## start DATA

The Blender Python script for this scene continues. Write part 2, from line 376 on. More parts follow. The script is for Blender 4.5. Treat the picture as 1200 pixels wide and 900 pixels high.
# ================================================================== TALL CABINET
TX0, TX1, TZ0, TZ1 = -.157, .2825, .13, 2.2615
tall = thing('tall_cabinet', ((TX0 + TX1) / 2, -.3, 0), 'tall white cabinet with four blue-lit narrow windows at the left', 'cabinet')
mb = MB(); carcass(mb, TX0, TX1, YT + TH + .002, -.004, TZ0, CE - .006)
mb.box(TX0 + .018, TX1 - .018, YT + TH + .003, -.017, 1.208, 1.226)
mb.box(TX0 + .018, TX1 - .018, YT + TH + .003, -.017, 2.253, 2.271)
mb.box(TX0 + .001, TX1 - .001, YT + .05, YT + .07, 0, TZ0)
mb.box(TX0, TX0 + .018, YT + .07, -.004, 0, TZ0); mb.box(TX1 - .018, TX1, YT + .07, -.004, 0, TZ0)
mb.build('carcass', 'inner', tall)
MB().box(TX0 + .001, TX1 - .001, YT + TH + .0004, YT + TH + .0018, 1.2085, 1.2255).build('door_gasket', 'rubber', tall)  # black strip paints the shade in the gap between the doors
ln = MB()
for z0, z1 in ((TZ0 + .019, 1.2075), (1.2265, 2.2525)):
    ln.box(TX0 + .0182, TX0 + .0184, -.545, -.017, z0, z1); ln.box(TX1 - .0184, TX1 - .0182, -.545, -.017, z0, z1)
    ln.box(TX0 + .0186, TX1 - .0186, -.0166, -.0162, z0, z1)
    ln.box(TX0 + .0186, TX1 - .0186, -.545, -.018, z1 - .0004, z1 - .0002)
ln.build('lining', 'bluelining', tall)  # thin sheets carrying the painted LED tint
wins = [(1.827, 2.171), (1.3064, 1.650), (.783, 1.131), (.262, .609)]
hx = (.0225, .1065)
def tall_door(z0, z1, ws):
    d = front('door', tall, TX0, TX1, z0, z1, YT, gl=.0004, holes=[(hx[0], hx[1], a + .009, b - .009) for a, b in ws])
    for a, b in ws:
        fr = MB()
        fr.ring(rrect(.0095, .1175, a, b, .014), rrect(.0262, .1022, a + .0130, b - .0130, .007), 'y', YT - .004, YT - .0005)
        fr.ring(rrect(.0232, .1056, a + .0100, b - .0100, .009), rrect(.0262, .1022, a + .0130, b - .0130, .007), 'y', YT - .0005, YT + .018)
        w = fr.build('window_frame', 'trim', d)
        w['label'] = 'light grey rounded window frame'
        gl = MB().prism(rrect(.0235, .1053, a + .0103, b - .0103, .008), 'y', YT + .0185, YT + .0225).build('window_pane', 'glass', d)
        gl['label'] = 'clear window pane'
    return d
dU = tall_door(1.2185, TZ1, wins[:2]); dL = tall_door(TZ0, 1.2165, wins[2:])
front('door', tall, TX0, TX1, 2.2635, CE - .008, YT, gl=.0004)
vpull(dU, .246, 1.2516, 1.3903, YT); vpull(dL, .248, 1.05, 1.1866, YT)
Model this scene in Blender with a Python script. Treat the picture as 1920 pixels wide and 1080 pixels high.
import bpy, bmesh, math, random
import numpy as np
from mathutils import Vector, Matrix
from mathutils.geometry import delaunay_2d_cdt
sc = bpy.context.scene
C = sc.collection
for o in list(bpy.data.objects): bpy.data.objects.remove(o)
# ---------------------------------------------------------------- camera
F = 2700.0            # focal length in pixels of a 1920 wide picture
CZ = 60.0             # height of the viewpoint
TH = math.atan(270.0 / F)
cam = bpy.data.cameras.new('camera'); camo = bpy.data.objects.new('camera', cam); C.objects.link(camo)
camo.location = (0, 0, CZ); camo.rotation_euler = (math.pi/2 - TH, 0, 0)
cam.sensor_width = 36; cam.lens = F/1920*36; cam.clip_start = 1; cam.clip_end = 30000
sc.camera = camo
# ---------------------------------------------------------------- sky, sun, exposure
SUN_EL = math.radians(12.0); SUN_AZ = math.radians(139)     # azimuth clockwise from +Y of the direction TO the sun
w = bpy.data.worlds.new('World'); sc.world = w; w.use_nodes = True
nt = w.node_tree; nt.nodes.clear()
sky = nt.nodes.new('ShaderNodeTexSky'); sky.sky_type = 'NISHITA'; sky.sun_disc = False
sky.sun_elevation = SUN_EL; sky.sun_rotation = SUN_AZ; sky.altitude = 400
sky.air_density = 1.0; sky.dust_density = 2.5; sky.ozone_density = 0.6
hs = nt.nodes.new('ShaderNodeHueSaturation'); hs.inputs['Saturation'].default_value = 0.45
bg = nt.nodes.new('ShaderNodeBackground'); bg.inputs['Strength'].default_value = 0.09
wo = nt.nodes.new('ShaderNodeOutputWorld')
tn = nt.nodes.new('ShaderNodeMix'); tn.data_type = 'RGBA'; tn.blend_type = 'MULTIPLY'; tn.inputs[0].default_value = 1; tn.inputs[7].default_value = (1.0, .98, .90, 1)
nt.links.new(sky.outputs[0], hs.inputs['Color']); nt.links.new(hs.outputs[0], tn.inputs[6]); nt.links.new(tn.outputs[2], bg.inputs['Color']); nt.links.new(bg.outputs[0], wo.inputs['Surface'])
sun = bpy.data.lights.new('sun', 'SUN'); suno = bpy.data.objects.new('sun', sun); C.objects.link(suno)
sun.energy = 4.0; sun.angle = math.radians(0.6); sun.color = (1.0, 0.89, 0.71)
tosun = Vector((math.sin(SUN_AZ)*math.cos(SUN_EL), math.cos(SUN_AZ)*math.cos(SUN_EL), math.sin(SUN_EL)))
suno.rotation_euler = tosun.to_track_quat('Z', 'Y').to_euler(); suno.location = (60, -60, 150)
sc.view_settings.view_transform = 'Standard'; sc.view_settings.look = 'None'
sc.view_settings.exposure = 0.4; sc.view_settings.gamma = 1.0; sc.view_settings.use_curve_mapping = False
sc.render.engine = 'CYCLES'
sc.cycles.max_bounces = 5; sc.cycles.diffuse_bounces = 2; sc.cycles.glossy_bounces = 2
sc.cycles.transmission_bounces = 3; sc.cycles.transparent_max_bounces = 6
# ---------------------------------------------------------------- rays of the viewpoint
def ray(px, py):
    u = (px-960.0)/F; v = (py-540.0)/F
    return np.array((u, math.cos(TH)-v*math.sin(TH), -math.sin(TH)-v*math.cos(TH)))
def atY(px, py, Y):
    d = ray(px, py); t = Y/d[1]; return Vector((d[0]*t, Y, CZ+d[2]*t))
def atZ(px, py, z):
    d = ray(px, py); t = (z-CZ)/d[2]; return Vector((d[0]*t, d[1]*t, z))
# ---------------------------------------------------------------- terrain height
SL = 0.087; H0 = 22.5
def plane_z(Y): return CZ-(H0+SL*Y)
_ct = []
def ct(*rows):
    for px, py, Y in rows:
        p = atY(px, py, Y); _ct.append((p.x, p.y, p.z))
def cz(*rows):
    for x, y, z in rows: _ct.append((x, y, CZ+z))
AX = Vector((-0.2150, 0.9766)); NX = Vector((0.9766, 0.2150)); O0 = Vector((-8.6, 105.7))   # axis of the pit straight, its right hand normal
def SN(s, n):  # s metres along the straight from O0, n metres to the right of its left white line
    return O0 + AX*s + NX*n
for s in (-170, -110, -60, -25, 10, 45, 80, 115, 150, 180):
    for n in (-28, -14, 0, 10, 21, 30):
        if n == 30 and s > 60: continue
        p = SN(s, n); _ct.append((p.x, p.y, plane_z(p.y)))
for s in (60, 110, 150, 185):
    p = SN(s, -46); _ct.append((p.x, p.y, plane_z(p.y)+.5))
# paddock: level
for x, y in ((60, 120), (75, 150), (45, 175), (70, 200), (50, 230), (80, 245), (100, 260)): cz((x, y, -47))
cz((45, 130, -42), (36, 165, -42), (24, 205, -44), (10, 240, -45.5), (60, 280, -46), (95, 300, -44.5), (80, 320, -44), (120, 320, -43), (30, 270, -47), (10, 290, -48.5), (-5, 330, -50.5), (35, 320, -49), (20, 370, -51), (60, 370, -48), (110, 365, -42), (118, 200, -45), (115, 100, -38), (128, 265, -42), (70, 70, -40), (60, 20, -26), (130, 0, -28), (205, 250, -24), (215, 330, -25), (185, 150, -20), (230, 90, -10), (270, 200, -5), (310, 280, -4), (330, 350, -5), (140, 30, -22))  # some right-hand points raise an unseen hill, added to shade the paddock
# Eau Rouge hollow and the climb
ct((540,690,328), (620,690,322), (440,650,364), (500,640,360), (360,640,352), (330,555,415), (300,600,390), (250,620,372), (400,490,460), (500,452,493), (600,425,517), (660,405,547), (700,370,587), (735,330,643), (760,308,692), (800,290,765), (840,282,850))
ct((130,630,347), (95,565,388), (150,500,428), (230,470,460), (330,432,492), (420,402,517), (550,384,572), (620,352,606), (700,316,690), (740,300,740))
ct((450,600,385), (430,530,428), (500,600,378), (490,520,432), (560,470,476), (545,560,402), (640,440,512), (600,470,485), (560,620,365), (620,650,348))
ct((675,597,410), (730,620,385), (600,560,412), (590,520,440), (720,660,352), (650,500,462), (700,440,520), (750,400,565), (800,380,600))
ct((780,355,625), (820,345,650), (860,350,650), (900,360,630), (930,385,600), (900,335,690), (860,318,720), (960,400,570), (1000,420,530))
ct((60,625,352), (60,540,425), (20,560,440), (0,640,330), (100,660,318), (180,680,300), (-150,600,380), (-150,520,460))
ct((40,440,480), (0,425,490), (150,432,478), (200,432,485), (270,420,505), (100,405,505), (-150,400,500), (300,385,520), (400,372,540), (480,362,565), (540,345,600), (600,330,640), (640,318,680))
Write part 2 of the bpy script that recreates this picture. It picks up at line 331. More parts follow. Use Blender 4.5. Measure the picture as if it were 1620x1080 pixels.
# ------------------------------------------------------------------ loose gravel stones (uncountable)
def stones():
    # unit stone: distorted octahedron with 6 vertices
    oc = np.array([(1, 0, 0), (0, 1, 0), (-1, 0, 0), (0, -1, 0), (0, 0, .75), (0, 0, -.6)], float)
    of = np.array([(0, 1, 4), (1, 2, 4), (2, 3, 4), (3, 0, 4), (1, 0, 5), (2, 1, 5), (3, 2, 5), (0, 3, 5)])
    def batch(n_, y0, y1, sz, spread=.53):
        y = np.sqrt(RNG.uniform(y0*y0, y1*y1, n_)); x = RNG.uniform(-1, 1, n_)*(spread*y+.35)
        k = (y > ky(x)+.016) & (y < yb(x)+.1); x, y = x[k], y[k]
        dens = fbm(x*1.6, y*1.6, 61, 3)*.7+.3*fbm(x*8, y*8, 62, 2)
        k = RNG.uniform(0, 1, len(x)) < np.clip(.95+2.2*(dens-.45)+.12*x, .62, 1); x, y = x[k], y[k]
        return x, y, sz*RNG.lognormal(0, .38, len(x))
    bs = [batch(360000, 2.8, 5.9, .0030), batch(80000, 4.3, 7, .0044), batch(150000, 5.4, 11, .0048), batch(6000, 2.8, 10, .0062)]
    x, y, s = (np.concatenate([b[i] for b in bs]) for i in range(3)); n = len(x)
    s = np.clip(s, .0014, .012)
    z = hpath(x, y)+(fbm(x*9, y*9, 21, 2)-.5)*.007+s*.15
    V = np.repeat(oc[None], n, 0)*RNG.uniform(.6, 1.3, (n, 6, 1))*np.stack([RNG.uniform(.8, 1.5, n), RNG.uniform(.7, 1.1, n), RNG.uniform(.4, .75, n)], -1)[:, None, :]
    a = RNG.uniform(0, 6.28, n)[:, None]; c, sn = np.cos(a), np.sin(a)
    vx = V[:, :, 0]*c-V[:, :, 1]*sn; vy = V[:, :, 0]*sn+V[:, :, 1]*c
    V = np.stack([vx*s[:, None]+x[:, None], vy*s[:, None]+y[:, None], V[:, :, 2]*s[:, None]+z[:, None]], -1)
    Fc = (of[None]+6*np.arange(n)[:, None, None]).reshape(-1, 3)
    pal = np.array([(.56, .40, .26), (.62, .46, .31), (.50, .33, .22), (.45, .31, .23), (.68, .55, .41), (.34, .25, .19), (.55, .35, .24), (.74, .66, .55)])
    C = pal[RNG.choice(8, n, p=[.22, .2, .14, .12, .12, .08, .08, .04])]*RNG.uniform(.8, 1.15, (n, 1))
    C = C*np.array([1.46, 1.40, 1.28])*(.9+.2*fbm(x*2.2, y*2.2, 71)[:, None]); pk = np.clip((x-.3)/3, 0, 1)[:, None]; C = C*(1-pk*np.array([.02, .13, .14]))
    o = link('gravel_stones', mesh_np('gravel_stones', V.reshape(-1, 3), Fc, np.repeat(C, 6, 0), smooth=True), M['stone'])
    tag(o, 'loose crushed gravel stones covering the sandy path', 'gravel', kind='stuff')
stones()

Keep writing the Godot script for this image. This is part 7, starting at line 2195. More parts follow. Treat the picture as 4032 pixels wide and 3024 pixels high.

## end DATA

OBJECTIVE –
Among the entries above, how many lines hold the string "with"? Give the number by itself.

REPLY –
3